After graduating with a BA in fine arts, he relocated to Peoria, Illinois, where he attended Bradley University and recieved his MFA. Following this, Kurahara began a teaching career, first at the Springfield Art Association in Springfield, IL, from 1953 to 1956, and then the University of Iowa. In 1958, he was awarded a medal for his work at the Art in America "New Talent in the U.S.A." invitational exhibition. In the late 1950s, a trip to New York to visit friends rekindled Kurahara's desire to more seriously pursue his own fine art career and he and his wife, artist Joan Vennum, moved with their family to Brooklyn in the fall of 1959. There, he began to exhibit more frequently and he had shows in New York and throughout the U.S. Among his close professional associations was the Mi Chou Gallery, one of the first major Asian art institutions on the East Coast, with whom he exhibited frequiently. He continued to teach part time for extra income, including at Pratt University, New York University, and Brooklyn College; he also took a job as an art consultant for the city of Manhattan. 

The evolution of Kurahara's work began with his interest in Abstract Expressionism, and in his early years as both a student and a teacher he explored the themes of automatic line, representational abstraction, and cubism on the block, plate, and canvas. He found his stride at the height of Minimalism in the 1960s and '70s, working within a gridded canvas outlined first in pencil and creating compositions that bordered on Hard Edge.
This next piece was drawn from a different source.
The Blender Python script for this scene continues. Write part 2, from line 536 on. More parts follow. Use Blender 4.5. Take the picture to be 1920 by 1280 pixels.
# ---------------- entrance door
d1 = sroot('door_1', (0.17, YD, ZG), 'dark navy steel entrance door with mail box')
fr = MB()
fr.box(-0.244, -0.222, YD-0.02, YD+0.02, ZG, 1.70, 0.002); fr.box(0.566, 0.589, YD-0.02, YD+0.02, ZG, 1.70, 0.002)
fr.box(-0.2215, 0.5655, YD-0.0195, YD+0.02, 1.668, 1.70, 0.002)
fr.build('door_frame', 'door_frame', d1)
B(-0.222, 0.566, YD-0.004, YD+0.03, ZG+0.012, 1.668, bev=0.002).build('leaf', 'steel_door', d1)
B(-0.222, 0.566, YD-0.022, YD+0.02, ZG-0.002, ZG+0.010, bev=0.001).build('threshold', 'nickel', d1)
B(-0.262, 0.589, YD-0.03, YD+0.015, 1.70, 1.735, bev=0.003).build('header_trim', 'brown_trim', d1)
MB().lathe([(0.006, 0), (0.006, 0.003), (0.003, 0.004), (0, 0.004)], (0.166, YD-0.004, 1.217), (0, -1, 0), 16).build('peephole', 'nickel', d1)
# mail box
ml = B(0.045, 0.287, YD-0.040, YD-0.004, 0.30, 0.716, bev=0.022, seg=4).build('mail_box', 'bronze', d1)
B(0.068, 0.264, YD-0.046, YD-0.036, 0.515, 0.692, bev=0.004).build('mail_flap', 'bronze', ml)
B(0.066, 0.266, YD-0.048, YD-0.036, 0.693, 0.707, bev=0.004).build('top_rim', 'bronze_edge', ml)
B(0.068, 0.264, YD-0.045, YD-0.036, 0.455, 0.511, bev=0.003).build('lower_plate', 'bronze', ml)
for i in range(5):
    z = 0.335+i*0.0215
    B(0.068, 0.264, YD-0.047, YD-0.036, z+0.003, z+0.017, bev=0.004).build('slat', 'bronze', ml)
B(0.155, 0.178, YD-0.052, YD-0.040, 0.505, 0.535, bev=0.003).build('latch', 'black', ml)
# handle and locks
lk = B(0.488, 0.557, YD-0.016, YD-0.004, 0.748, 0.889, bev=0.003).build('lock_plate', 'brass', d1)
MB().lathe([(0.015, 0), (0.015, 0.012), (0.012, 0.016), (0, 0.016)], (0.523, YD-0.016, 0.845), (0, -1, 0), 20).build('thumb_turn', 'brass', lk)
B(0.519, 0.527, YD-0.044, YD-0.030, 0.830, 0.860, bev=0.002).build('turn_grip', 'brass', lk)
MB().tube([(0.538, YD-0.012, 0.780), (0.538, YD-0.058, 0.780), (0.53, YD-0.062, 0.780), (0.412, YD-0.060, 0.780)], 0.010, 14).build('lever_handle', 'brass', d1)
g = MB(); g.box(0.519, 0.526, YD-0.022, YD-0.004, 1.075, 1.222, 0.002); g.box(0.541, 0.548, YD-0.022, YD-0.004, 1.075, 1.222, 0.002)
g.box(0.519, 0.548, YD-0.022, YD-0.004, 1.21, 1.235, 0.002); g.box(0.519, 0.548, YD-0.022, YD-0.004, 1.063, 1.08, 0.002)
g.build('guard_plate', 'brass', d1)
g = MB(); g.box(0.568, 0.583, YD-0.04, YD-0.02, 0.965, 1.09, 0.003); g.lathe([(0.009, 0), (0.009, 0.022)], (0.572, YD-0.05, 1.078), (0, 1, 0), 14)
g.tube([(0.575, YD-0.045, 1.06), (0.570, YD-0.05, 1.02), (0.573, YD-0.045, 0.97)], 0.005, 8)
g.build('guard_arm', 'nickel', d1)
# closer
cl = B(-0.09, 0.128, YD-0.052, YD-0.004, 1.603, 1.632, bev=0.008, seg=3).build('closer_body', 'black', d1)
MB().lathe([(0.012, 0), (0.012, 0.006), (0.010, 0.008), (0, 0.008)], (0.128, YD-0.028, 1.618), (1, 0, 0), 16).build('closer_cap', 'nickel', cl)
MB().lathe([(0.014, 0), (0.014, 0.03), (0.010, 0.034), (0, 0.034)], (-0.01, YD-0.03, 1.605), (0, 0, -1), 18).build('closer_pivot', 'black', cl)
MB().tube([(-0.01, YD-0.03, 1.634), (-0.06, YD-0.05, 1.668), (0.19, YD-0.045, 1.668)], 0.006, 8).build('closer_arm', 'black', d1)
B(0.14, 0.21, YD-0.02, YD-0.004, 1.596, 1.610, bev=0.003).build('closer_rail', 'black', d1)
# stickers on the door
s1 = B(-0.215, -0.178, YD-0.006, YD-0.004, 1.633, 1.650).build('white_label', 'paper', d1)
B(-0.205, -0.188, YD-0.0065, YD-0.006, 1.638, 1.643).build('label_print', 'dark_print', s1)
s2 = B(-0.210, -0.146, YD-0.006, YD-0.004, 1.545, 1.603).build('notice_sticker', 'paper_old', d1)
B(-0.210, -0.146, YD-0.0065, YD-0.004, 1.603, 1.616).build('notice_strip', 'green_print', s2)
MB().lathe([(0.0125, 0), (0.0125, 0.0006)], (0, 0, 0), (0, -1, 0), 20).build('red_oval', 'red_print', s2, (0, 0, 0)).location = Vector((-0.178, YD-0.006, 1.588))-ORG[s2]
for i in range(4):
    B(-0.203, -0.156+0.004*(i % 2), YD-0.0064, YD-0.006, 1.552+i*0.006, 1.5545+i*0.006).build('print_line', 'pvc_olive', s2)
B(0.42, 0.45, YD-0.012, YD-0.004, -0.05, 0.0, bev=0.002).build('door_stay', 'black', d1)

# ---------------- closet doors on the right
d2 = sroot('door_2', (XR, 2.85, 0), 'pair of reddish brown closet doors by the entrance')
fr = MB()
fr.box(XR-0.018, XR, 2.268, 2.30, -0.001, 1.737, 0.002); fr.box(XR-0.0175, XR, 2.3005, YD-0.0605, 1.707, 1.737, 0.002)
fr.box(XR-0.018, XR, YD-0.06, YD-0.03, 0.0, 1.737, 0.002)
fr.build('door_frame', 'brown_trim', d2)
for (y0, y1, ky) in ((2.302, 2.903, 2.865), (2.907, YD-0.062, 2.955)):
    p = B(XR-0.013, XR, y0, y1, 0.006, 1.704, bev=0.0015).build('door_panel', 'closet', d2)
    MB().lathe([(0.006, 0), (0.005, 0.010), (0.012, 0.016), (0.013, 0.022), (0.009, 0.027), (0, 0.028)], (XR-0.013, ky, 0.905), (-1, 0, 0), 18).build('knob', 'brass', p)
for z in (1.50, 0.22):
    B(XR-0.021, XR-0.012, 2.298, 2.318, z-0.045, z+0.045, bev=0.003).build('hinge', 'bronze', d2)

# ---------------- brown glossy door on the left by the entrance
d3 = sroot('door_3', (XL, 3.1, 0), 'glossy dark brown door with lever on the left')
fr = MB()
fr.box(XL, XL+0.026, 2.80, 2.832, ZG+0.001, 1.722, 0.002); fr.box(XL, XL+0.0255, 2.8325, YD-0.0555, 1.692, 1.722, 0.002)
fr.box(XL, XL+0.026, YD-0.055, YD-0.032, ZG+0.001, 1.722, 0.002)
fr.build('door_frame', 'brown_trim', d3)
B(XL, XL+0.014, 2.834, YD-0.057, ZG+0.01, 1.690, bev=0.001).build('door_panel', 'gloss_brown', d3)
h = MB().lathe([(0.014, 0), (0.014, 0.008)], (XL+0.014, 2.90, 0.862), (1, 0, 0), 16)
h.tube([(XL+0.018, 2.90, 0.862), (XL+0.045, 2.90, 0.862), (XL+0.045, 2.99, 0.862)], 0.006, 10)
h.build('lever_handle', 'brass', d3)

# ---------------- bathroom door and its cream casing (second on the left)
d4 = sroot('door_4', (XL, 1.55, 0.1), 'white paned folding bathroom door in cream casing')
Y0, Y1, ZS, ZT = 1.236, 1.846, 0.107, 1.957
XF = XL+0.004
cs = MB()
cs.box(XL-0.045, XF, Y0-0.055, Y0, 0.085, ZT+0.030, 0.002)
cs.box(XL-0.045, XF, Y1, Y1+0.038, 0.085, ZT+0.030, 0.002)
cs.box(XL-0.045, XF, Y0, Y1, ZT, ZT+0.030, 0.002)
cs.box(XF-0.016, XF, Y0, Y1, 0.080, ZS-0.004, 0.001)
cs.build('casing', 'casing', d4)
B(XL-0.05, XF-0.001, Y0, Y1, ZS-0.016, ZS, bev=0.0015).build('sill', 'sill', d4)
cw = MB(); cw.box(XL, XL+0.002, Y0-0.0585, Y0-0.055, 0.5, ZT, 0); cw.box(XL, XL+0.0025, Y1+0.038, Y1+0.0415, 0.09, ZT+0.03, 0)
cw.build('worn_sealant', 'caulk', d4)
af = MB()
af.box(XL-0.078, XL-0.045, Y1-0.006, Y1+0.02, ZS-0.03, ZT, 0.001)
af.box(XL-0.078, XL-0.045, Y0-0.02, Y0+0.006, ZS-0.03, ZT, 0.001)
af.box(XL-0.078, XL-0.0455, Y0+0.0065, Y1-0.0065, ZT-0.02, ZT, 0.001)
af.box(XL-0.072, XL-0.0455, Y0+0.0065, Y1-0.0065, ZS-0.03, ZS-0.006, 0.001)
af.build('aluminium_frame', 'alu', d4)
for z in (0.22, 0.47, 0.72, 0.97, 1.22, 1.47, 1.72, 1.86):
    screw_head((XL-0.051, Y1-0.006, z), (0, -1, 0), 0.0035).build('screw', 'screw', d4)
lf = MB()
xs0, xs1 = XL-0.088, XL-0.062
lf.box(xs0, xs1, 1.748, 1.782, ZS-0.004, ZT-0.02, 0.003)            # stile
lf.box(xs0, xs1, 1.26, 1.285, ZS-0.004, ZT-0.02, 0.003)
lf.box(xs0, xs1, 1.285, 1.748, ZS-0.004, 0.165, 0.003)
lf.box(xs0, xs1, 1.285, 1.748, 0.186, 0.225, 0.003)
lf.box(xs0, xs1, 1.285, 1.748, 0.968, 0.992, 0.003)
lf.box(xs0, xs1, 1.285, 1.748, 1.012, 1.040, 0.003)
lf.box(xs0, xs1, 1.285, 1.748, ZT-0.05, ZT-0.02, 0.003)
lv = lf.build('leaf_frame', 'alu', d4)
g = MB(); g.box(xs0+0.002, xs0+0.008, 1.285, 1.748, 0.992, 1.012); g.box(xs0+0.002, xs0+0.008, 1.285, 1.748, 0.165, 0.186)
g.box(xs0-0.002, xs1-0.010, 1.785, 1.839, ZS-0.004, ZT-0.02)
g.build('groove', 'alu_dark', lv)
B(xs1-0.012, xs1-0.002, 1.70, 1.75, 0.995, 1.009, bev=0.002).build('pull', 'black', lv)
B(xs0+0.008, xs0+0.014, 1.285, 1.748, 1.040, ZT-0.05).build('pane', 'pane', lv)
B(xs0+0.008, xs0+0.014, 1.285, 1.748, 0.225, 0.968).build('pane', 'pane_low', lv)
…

However, his Abstract Expressionist roots never fully abandoned him and works of Kurahara's in the early 2000s exhibit many of the exploratory innovation of his time in Missouri and Iowa. 
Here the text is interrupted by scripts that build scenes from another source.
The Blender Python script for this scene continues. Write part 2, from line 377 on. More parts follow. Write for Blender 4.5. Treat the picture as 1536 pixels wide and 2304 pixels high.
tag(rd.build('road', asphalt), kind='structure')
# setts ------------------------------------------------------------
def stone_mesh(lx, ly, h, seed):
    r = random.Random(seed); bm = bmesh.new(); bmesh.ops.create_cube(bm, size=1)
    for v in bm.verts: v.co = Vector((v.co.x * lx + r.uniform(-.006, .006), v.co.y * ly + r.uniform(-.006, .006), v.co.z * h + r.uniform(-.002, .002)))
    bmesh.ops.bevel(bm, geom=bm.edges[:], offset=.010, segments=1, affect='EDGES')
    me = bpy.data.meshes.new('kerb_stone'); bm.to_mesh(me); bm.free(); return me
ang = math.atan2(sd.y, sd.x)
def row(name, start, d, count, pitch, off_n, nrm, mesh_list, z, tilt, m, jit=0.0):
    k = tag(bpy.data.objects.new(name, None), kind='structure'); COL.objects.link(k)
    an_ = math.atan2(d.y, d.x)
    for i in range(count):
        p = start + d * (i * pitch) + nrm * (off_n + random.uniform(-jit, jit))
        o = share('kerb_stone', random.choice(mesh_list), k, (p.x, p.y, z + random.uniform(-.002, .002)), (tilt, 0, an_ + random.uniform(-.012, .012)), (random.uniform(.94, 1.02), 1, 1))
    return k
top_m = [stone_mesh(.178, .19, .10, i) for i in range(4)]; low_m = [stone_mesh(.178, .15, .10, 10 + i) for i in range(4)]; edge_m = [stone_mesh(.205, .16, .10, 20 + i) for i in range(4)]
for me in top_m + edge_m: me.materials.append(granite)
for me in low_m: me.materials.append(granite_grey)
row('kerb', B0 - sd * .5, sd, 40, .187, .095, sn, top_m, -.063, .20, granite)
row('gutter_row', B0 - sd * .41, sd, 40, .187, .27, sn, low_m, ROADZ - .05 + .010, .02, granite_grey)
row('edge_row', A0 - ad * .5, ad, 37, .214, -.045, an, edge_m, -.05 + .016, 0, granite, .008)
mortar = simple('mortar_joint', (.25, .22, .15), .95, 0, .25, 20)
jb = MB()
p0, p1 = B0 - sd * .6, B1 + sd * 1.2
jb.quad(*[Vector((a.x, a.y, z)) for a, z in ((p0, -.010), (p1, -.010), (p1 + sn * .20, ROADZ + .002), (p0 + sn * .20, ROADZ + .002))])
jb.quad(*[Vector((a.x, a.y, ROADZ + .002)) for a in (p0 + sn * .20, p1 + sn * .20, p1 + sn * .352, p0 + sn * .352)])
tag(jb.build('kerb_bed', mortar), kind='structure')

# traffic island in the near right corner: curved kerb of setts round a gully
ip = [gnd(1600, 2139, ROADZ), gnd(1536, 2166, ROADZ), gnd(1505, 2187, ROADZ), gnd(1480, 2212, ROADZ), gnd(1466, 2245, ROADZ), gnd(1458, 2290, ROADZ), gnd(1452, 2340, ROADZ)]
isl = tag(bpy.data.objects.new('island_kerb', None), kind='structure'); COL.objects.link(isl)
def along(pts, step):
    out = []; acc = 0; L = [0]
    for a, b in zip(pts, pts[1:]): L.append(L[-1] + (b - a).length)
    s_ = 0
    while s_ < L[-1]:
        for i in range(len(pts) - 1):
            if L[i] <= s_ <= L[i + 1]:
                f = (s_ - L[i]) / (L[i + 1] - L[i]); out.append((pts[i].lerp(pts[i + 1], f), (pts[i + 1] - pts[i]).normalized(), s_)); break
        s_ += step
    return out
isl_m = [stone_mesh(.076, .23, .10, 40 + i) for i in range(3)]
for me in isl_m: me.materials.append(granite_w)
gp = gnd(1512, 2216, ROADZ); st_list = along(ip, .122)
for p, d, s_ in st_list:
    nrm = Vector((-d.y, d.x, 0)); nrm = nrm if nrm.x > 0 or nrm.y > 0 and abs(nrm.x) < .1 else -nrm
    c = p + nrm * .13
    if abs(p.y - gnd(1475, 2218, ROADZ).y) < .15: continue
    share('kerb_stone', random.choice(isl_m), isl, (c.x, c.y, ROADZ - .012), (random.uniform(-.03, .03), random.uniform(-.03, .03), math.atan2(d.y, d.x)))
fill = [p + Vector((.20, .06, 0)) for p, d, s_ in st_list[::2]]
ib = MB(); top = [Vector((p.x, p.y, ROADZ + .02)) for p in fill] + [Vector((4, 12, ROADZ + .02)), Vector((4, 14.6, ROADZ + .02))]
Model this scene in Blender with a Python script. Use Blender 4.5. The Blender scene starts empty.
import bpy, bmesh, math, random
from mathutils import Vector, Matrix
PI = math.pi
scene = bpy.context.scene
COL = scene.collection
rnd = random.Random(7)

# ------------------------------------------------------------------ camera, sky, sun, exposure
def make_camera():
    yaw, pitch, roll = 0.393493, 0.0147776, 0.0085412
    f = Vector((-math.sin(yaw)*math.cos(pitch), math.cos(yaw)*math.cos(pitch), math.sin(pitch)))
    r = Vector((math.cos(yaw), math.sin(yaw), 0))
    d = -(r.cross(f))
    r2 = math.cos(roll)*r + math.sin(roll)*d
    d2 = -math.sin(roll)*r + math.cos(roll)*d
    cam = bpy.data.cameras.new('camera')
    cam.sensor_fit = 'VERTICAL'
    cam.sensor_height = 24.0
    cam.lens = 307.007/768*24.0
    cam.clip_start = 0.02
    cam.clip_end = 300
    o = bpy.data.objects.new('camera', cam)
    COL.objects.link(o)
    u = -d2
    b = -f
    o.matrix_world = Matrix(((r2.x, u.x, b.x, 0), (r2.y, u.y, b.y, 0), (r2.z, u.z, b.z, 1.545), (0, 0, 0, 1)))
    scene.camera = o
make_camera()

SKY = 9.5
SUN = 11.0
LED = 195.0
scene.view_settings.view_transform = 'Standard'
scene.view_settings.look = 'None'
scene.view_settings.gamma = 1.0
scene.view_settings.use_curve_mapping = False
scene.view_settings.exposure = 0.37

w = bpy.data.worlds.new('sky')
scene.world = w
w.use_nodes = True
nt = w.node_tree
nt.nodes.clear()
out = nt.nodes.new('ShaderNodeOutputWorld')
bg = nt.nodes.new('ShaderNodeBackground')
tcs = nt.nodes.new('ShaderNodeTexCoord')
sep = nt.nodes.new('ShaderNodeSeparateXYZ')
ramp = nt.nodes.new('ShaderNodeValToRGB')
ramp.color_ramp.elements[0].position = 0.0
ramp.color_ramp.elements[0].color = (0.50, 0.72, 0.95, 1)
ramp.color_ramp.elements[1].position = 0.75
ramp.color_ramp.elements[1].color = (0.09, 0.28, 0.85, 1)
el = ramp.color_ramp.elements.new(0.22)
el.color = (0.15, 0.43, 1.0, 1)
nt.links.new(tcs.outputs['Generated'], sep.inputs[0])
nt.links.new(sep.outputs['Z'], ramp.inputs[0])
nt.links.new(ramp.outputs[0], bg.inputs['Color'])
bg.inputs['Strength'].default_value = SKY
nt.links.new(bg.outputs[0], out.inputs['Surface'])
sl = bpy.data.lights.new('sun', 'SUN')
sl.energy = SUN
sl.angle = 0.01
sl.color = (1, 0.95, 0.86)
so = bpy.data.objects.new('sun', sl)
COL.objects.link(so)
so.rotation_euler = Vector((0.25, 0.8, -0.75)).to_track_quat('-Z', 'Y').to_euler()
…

Kurahara recieved a residency at the Huntington Gallery in the late 1960s; at the Yaddo Institute in Saratoga Springs in 1978; and the Ford Foundation Visiting Artist's Program at the University of Washington in 1979. In 1984 he was awarded a Guggenheim Fellowship, followed by a National Endowment for the Arts Fellowship in 1985 that allowed him to take a year's sabbatical. He continued to exhibit internationally, including in Sweden, France, and Italy. 

Kurahara and Joan continued to paint through the 2010s; they currently live in New York City.